>> BEGIN SUPPLIED MATERIAL

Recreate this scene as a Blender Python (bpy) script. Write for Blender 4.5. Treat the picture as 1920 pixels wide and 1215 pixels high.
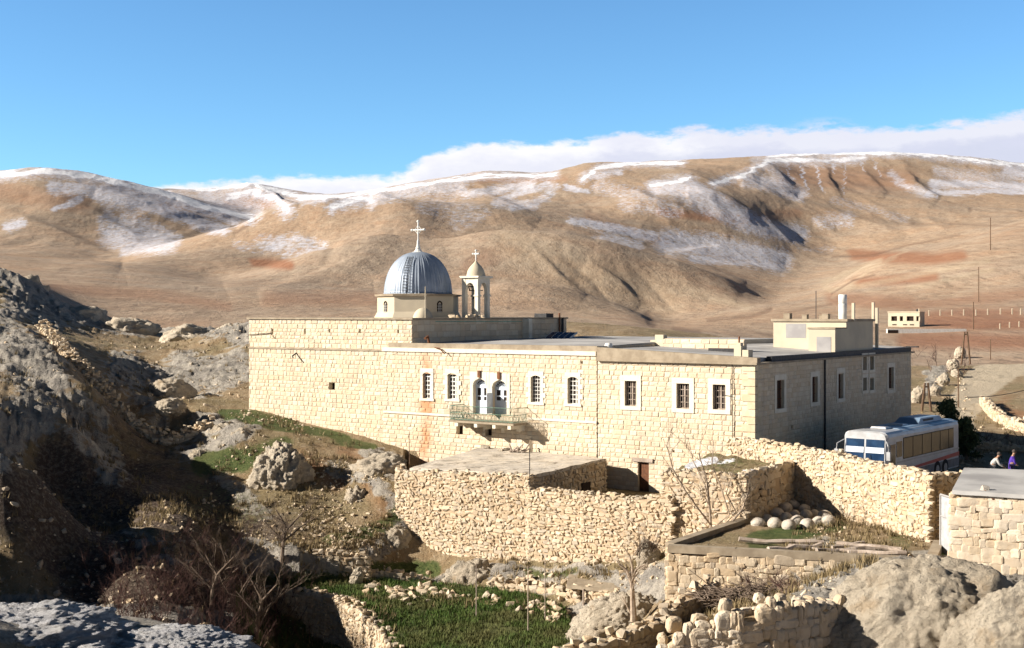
import bpy, bmesh, math, random
import numpy as np
from mathutils import Vector, Matrix
R=math.radians
rng=np.random.default_rng(7)
random.seed(7)
for o in list(bpy.data.objects): bpy.data.objects.remove(o)
sc=bpy.context.scene; COL=sc.collection
# ------------------------------------------------------------ camera, sky, sun, exposure
F=2400.0; HZ=588.0; S=0.881
cam=bpy.data.cameras.new('camera'); cam.sensor_width=36; cam.lens=45; cam.shift_y=-19.5/1920
cam.clip_start=0.5; cam.clip_end=40000
co=bpy.data.objects.new('camera',cam); COL.objects.link(co); co.rotation_euler=(R(90),0,0); sc.camera=co
SUN_EL=R(24.5); TS=Vector((-0.989,-0.148)); TS.normalize()
sun=bpy.data.lights.new('sun','SUN'); sun.energy=5.0; sun.angle=R(0.5); sun.color=(1,0.91,0.80)
so=bpy.data.objects.new('sun',sun); COL.objects.link(so)
tosun=Vector((TS.x*math.cos(SUN_EL),TS.y*math.cos(SUN_EL),math.sin(SUN_EL)))
so.rotation_euler=tosun.to_track_quat('Z','Y').to_euler(); so.location=(-60,-20,60)
sc.view_settings.view_transform='Standard'; sc.view_settings.look='None'; sc.view_settings.gamma=1
sc.view_settings.exposure=1.05
sc.cycles.diffuse_bounces=2
w=bpy.data.worlds.new('World'); sc.world=w; w.use_nodes=True
class NT:
    def __init__(s,nt): s.nt=nt; nt.nodes.clear()
    def n(s,t,**k):
        nd=s.nt.nodes.new(t)
        for a,b in k.items():
            if a[0]=='_': nd.inputs[int(a[1:])].default_value=b
            else: setattr(nd,a,b)
        return nd
    def l(s,a,b): s.nt.links.new(a,b)
    def val(s,x,inp):
        if hasattr(x,'links') or hasattr(x,'is_linked'): s.l(x,inp)
        else: inp.default_value=x
    def math(s,op,a,b=0.0,c=0.0,clamp=False):
        nd=s.n('ShaderNodeMath',operation=op); nd.use_clamp=clamp
        s.val(a,nd.inputs[0]); s.val(b,nd.inputs[1]); s.val(c,nd.inputs[2]); return nd.outputs[0]
    def mix(s,f,a,b,bt='MIX'):
        nd=s.n('ShaderNodeMix',data_type='RGBA',blend_type=bt)
        s.val(f,nd.inputs[0])
        for x,i in ((a,6),(b,7)):
            if isinstance(x,tuple): x=tuple(x)+((1.0,) if len(x)==3 else ())
            s.val(x,nd.inputs[i])
        return nd.outputs[2]
    def noise(s,vec,scale,detail=4,rough=0.55,dist=0.0):
        nd=s.n('ShaderNodeTexNoise'); s.l(vec,nd.inputs['Vector'])
        nd.inputs['Scale'].default_value=scale; nd.inputs['Detail'].default_value=detail
        nd.inputs['Roughness'].default_value=rough; nd.inputs['Distortion'].default_value=dist
        return nd.outputs[0]
    def rng(s,x,a,b,c=0.0,d=1.0,smooth=True):
        nd=s.n('ShaderNodeMapRange',interpolation_type='SMOOTHSTEP' if smooth else 'LINEAR')
        s.val(x,nd.inputs[0])
        for i,q in enumerate((a,b,c,d)): s.val(q,nd.inputs[i+1])
        return nd.outputs[0]
    def mapping(s,vec,scale,rot=(0,0,0)):
        nd=s.n('ShaderNodeMapping'); s.l(vec,nd.inputs[0]); nd.inputs['Scale'].default_value=scale; nd.inputs['Rotation'].default_value=rot; return nd.outputs[0]
    def attr(s,name):
        return s.n('ShaderNodeAttribute',attribute_name=name).outputs['Fac']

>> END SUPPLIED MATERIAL

• THE EXERCISE:
Return to the listing above and set it down exactly, leaving out its pictures.

• FINAL RESULT:
Recreate this scene as a Blender Python (bpy) script. Write for Blender 4.5. Treat the picture as 1920 pixels wide and 1215 pixels high.
import bpy, bmesh, math, random
import numpy as np
from mathutils import Vector, Matrix
R=math.radians
rng=np.random.default_rng(7)
random.seed(7)
for o in list(bpy.data.objects): bpy.data.objects.remove(o)
sc=bpy.context.scene; COL=sc.collection
# ------------------------------------------------------------ camera, sky, sun, exposure
F=2400.0; HZ=588.0; S=0.881
cam=bpy.data.cameras.new('camera'); cam.sensor_width=36; cam.lens=45; cam.shift_y=-19.5/1920
cam.clip_start=0.5; cam.clip_end=40000
co=bpy.data.objects.new('camera',cam); COL.objects.link(co); co.rotation_euler=(R(90),0,0); sc.camera=co
SUN_EL=R(24.5); TS=Vector((-0.989,-0.148)); TS.normalize()
sun=bpy.data.lights.new('sun','SUN'); sun.energy=5.0; sun.angle=R(0.5); sun.color=(1,0.91,0.80)
so=bpy.data.objects.new('sun',sun); COL.objects.link(so)
tosun=Vector((TS.x*math.cos(SUN_EL),TS.y*math.cos(SUN_EL),math.sin(SUN_EL)))
so.rotation_euler=tosun.to_track_quat('Z','Y').to_euler(); so.location=(-60,-20,60)
sc.view_settings.view_transform='Standard'; sc.view_settings.look='None'; sc.view_settings.gamma=1
sc.view_settings.exposure=1.05
sc.cycles.diffuse_bounces=2
w=bpy.data.worlds.new('World'); sc.world=w; w.use_nodes=True
class NT:
    def __init__(s,nt): s.nt=nt; nt.nodes.clear()
    def n(s,t,**k):
        nd=s.nt.nodes.new(t)
        for a,b in k.items():
            if a[0]=='_': nd.inputs[int(a[1:])].default_value=b
            else: setattr(nd,a,b)
        return nd
    def l(s,a,b): s.nt.links.new(a,b)
    def val(s,x,inp):
        if hasattr(x,'links') or hasattr(x,'is_linked'): s.l(x,inp)
        else: inp.default_value=x
    def math(s,op,a,b=0.0,c=0.0,clamp=False):
        nd=s.n('ShaderNodeMath',operation=op); nd.use_clamp=clamp
        s.val(a,nd.inputs[0]); s.val(b,nd.inputs[1]); s.val(c,nd.inputs[2]); return nd.outputs[0]
    def mix(s,f,a,b,bt='MIX'):
        nd=s.n('ShaderNodeMix',data_type='RGBA',blend_type=bt)
        s.val(f,nd.inputs[0])
        for x,i in ((a,6),(b,7)):
            if isinstance(x,tuple): x=tuple(x)+((1.0,) if len(x)==3 else ())
            s.val(x,nd.inputs[i])
        return nd.outputs[2]
    def noise(s,vec,scale,detail=4,rough=0.55,dist=0.0):
        nd=s.n('ShaderNodeTexNoise'); s.l(vec,nd.inputs['Vector'])
        nd.inputs['Scale'].default_value=scale; nd.inputs['Detail'].default_value=detail
        nd.inputs['Roughness'].default_value=rough; nd.inputs['Distortion'].default_value=dist
        return nd.outputs[0]
    def rng(s,x,a,b,c=0.0,d=1.0,smooth=True):
        nd=s.n('ShaderNodeMapRange',interpolation_type='SMOOTHSTEP' if smooth else 'LINEAR')
        s.val(x,nd.inputs[0])
        for i,q in enumerate((a,b,c,d)): s.val(q,nd.inputs[i+1])
        return nd.outputs[0]
    def mapping(s,vec,scale,rot=(0,0,0)):
        nd=s.n('ShaderNodeMapping'); s.l(vec,nd.inputs[0]); nd.inputs['Scale'].default_value=scale; nd.inputs['Rotation'].default_value=rot; return nd.outputs[0]
    def attr(s,name):
        return s.n('ShaderNodeAttribute',attribute_name=name).outputs['Fac']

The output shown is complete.